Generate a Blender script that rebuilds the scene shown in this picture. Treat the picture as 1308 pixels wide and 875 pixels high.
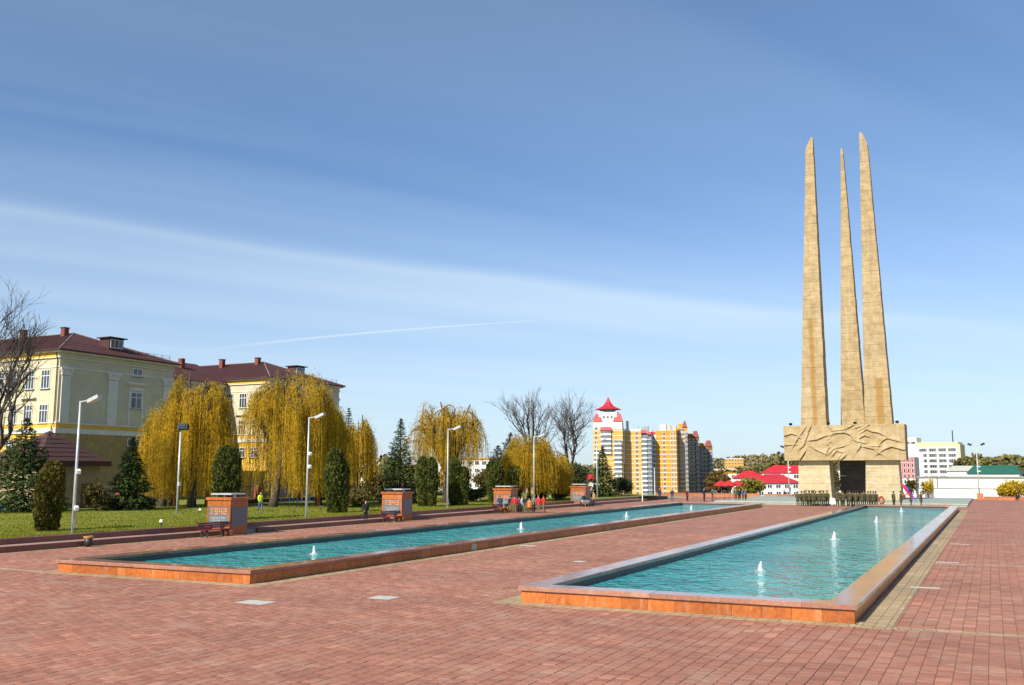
import bpy, bmesh, math, random
import numpy as np
from mathutils import Vector, Matrix
C = bpy.context.scene.collection
R = math.radians
for o in list(bpy.data.objects): bpy.data.objects.remove(o)

# ------------------------------------------------------------------ camera, world, sun, exposure
EYE = 3.95
YAW, PITCH = R(26.34), R(7.715)
cam = bpy.data.objects.new('camera', bpy.data.cameras.new('camera')); C.objects.link(cam)
cam.location = (0, 0, EYE); cam.rotation_euler = (math.pi/2 + PITCH, 0, YAW)
cam.data.sensor_width = 36; cam.data.lens = 33.83; cam.data.clip_end = 9000
sc = bpy.context.scene; sc.camera = cam
sc.view_settings.view_transform = 'Standard'; sc.view_settings.look = 'None'
sc.view_settings.exposure = 0.47; sc.view_settings.gamma = 1
SUN_EL = R(37); SUN_AZ = R(191)           # azimuth clockwise from +Y
sdir = Vector((math.sin(SUN_AZ)*math.cos(SUN_EL), math.cos(SUN_AZ)*math.cos(SUN_EL), math.sin(SUN_EL)))
sl = bpy.data.lights.new('sun', 'SUN'); sl.energy = 5.0; sl.angle = R(0.53); sl.color = (1, .93, .80)
sun = bpy.data.objects.new('sun', sl); C.objects.link(sun); sun.location = (0, -40, 60)
sun.rotation_euler = sdir.to_track_quat('Z', 'Y').to_euler()

W = bpy.data.worlds.new('World'); sc.world = W; W.use_nodes = True
nt = W.node_tree; nt.nodes.clear(); N = nt.nodes; K = nt.links
def wn(t, **kw):
    n = N.new(t)
    for k, v in kw.items(): setattr(n, k, v)
    return n
def wmath(op, a, b=None, c=None):
    n = wn('ShaderNodeMath', operation=op)
    for i, x in enumerate((a, b, c)):
        if x is None: continue
        if isinstance(x, (int, float)): n.inputs[i].default_value = x
        else: K.new(x, n.inputs[i])
    return n.outputs[0]
sky = wn('ShaderNodeTexSky', sky_type='NISHITA'); sky.sun_disc = False
sky.sun_elevation = SUN_EL; sky.sun_rotation = SUN_AZ; sky.altitude = 150
sky.air_density = 1.0; sky.dust_density = 0.55; sky.ozone_density = 1.6
hs = wn('ShaderNodeHueSaturation'); hs.inputs['Saturation'].default_value = 1.0; K.new(sky.outputs[0], hs.inputs['Color'])
tc = wn('ShaderNodeTexCoord'); sx = wn('ShaderNodeSeparateXYZ'); K.new(tc.outputs['Generated'], sx.inputs[0])
zc = wmath('MAXIMUM', sx.outputs[2], 0.03)
px, py = wmath('DIVIDE', sx.outputs[0], zc), wmath('DIVIDE', sx.outputs[1], zc)   # a thin cloud layer, seen from below
def sstep(x, lo, hi):
    n = wn('ShaderNodeMapRange', interpolation_type='SMOOTHSTEP'); K.new(x, n.inputs[0])
    n.inputs[1].default_value = lo; n.inputs[2].default_value = hi; return n.outputs[0]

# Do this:
Without including any picture, repeat the data exactly.

# Exercise result:
Generate a Blender script that rebuilds the scene shown in this picture. Treat the picture as 1308 pixels wide and 875 pixels high.
import bpy, bmesh, math, random
import numpy as np
from mathutils import Vector, Matrix
C = bpy.context.scene.collection
R = math.radians
for o in list(bpy.data.objects): bpy.data.objects.remove(o)

# ------------------------------------------------------------------ camera, world, sun, exposure
EYE = 3.95
YAW, PITCH = R(26.34), R(7.715)
cam = bpy.data.objects.new('camera', bpy.data.cameras.new('camera')); C.objects.link(cam)
cam.location = (0, 0, EYE); cam.rotation_euler = (math.pi/2 + PITCH, 0, YAW)
cam.data.sensor_width = 36; cam.data.lens = 33.83; cam.data.clip_end = 9000
sc = bpy.context.scene; sc.camera = cam
sc.view_settings.view_transform = 'Standard'; sc.view_settings.look = 'None'
sc.view_settings.exposure = 0.47; sc.view_settings.gamma = 1
SUN_EL = R(37); SUN_AZ = R(191)           # azimuth clockwise from +Y
sdir = Vector((math.sin(SUN_AZ)*math.cos(SUN_EL), math.cos(SUN_AZ)*math.cos(SUN_EL), math.sin(SUN_EL)))
sl = bpy.data.lights.new('sun', 'SUN'); sl.energy = 5.0; sl.angle = R(0.53); sl.color = (1, .93, .80)
sun = bpy.data.objects.new('sun', sl); C.objects.link(sun); sun.location = (0, -40, 60)
sun.rotation_euler = sdir.to_track_quat('Z', 'Y').to_euler()

W = bpy.data.worlds.new('World'); sc.world = W; W.use_nodes = True
nt = W.node_tree; nt.nodes.clear(); N = nt.nodes; K = nt.links
def wn(t, **kw):
    n = N.new(t)
    for k, v in kw.items(): setattr(n, k, v)
    return n
def wmath(op, a, b=None, c=None):
    n = wn('ShaderNodeMath', operation=op)
    for i, x in enumerate((a, b, c)):
        if x is None: continue
        if isinstance(x, (int, float)): n.inputs[i].default_value = x
        else: K.new(x, n.inputs[i])
    return n.outputs[0]
sky = wn('ShaderNodeTexSky', sky_type='NISHITA'); sky.sun_disc = False
sky.sun_elevation = SUN_EL; sky.sun_rotation = SUN_AZ; sky.altitude = 150
sky.air_density = 1.0; sky.dust_density = 0.55; sky.ozone_density = 1.6
hs = wn('ShaderNodeHueSaturation'); hs.inputs['Saturation'].default_value = 1.0; K.new(sky.outputs[0], hs.inputs['Color'])
tc = wn('ShaderNodeTexCoord'); sx = wn('ShaderNodeSeparateXYZ'); K.new(tc.outputs['Generated'], sx.inputs[0])
zc = wmath('MAXIMUM', sx.outputs[2], 0.03)
px, py = wmath('DIVIDE', sx.outputs[0], zc), wmath('DIVIDE', sx.outputs[1], zc)   # a thin cloud layer, seen from below
def sstep(x, lo, hi):
    n = wn('ShaderNodeMapRange', interpolation_type='SMOOTHSTEP'); K.new(x, n.inputs[0])
    n.inputs[1].default_value = lo; n.inputs[2].default_value = hi; return n.outputs[0]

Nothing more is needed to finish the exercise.